* **EXERCISE REQUIREMENTS**
Please transcribe the data that follows without the pictures, keeping every word the same.

* **DATASET SECTION**

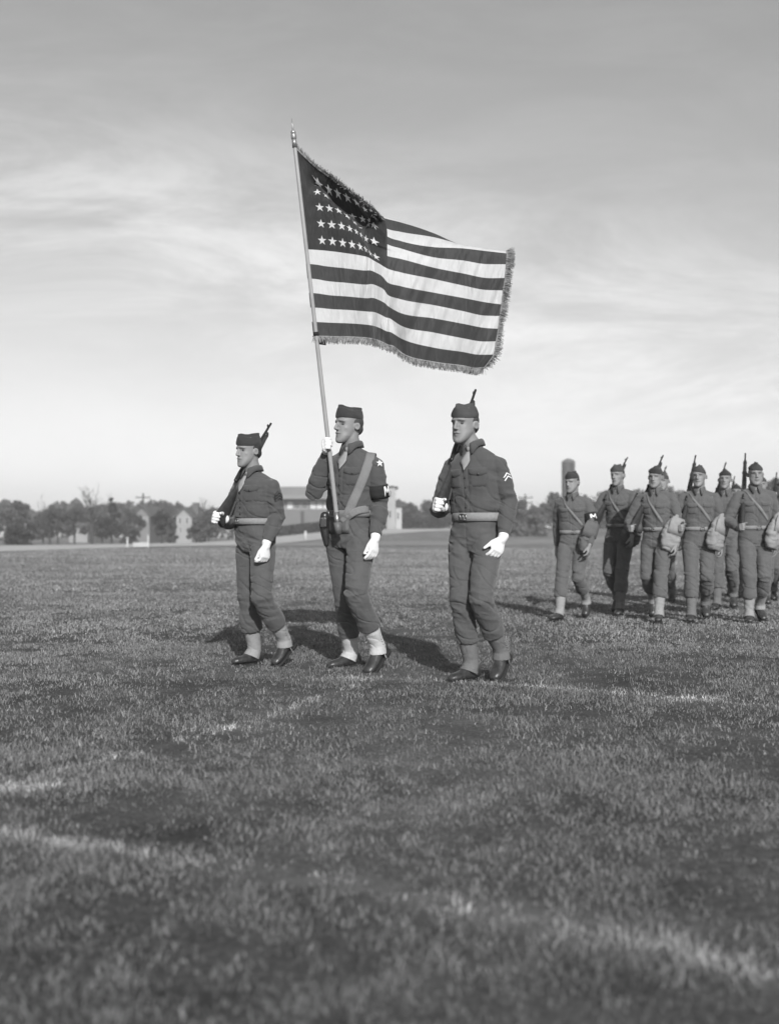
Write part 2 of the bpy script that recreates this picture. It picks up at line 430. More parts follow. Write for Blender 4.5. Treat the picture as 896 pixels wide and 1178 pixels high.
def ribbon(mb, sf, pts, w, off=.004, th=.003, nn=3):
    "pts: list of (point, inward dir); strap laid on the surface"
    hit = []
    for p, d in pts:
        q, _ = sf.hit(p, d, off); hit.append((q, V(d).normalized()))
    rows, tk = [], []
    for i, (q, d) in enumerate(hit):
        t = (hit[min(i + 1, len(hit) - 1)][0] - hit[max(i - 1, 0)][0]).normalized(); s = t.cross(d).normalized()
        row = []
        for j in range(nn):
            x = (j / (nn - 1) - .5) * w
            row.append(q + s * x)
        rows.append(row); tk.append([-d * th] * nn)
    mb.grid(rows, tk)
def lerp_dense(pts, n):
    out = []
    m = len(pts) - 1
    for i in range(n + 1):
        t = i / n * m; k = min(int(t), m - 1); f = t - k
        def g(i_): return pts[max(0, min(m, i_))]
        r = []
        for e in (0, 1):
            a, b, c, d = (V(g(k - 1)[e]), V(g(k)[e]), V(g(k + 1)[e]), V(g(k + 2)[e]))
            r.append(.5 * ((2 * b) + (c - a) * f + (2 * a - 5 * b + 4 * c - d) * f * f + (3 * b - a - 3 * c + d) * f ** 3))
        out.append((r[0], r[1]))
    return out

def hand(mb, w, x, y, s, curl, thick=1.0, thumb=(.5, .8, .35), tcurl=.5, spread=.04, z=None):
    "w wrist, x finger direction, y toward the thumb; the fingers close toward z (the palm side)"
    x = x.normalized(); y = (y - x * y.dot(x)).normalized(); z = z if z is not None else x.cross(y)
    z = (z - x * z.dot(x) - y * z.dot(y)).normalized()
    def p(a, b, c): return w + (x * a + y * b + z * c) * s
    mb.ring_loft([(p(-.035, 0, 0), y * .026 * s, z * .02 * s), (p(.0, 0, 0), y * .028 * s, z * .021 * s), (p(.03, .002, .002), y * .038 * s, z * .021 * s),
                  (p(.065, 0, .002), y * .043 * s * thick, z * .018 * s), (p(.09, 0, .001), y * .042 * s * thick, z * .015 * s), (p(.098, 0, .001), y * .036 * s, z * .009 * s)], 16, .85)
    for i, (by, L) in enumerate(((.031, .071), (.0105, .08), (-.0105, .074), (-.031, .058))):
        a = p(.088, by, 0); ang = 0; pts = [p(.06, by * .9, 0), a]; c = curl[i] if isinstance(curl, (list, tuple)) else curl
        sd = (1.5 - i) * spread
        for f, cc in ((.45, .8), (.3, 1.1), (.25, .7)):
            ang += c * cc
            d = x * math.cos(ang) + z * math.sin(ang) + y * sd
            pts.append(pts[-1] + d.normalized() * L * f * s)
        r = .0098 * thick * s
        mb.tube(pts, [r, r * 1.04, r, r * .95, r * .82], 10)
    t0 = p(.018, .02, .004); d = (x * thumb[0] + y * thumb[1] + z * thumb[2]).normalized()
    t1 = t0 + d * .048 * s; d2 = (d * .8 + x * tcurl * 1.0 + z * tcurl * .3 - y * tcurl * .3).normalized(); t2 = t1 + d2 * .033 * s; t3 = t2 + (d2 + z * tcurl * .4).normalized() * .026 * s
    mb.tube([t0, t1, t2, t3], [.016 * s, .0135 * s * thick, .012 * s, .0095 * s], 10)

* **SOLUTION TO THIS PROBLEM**
Write part 2 of the bpy script that recreates this picture. It picks up at line 430. More parts follow. Write for Blender 4.5. Treat the picture as 896 pixels wide and 1178 pixels high.
def ribbon(mb, sf, pts, w, off=.004, th=.003, nn=3):
    "pts: list of (point, inward dir); strap laid on the surface"
    hit = []
    for p, d in pts:
        q, _ = sf.hit(p, d, off); hit.append((q, V(d).normalized()))
    rows, tk = [], []
    for i, (q, d) in enumerate(hit):
        t = (hit[min(i + 1, len(hit) - 1)][0] - hit[max(i - 1, 0)][0]).normalized(); s = t.cross(d).normalized()
        row = []
        for j in range(nn):
            x = (j / (nn - 1) - .5) * w
            row.append(q + s * x)
        rows.append(row); tk.append([-d * th] * nn)
    mb.grid(rows, tk)
def lerp_dense(pts, n):
    out = []
    m = len(pts) - 1
    for i in range(n + 1):
        t = i / n * m; k = min(int(t), m - 1); f = t - k
        def g(i_): return pts[max(0, min(m, i_))]
        r = []
        for e in (0, 1):
            a, b, c, d = (V(g(k - 1)[e]), V(g(k)[e]), V(g(k + 1)[e]), V(g(k + 2)[e]))
            r.append(.5 * ((2 * b) + (c - a) * f + (2 * a - 5 * b + 4 * c - d) * f * f + (3 * b - a - 3 * c + d) * f ** 3))
        out.append((r[0], r[1]))
    return out

def hand(mb, w, x, y, s, curl, thick=1.0, thumb=(.5, .8, .35), tcurl=.5, spread=.04, z=None):
    "w wrist, x finger direction, y toward the thumb; the fingers close toward z (the palm side)"
    x = x.normalized(); y = (y - x * y.dot(x)).normalized(); z = z if z is not None else x.cross(y)
    z = (z - x * z.dot(x) - y * z.dot(y)).normalized()
    def p(a, b, c): return w + (x * a + y * b + z * c) * s
    mb.ring_loft([(p(-.035, 0, 0), y * .026 * s, z * .02 * s), (p(.0, 0, 0), y * .028 * s, z * .021 * s), (p(.03, .002, .002), y * .038 * s, z * .021 * s),
                  (p(.065, 0, .002), y * .043 * s * thick, z * .018 * s), (p(.09, 0, .001), y * .042 * s * thick, z * .015 * s), (p(.098, 0, .001), y * .036 * s, z * .009 * s)], 16, .85)
    for i, (by, L) in enumerate(((.031, .071), (.0105, .08), (-.0105, .074), (-.031, .058))):
        a = p(.088, by, 0); ang = 0; pts = [p(.06, by * .9, 0), a]; c = curl[i] if isinstance(curl, (list, tuple)) else curl
        sd = (1.5 - i) * spread
        for f, cc in ((.45, .8), (.3, 1.1), (.25, .7)):
            ang += c * cc
            d = x * math.cos(ang) + z * math.sin(ang) + y * sd
            pts.append(pts[-1] + d.normalized() * L * f * s)
        r = .0098 * thick * s
        mb.tube(pts, [r, r * 1.04, r, r * .95, r * .82], 10)
    t0 = p(.018, .02, .004); d = (x * thumb[0] + y * thumb[1] + z * thumb[2]).normalized()
    t1 = t0 + d * .048 * s; d2 = (d * .8 + x * tcurl * 1.0 + z * tcurl * .3 - y * tcurl * .3).normalized(); t2 = t1 + d2 * .033 * s; t3 = t2 + (d2 + z * tcurl * .4).normalized() * .026 * s
    mb.tube([t0, t1, t2, t3], [.016 * s, .0135 * s * thick, .012 * s, .0095 * s], 10)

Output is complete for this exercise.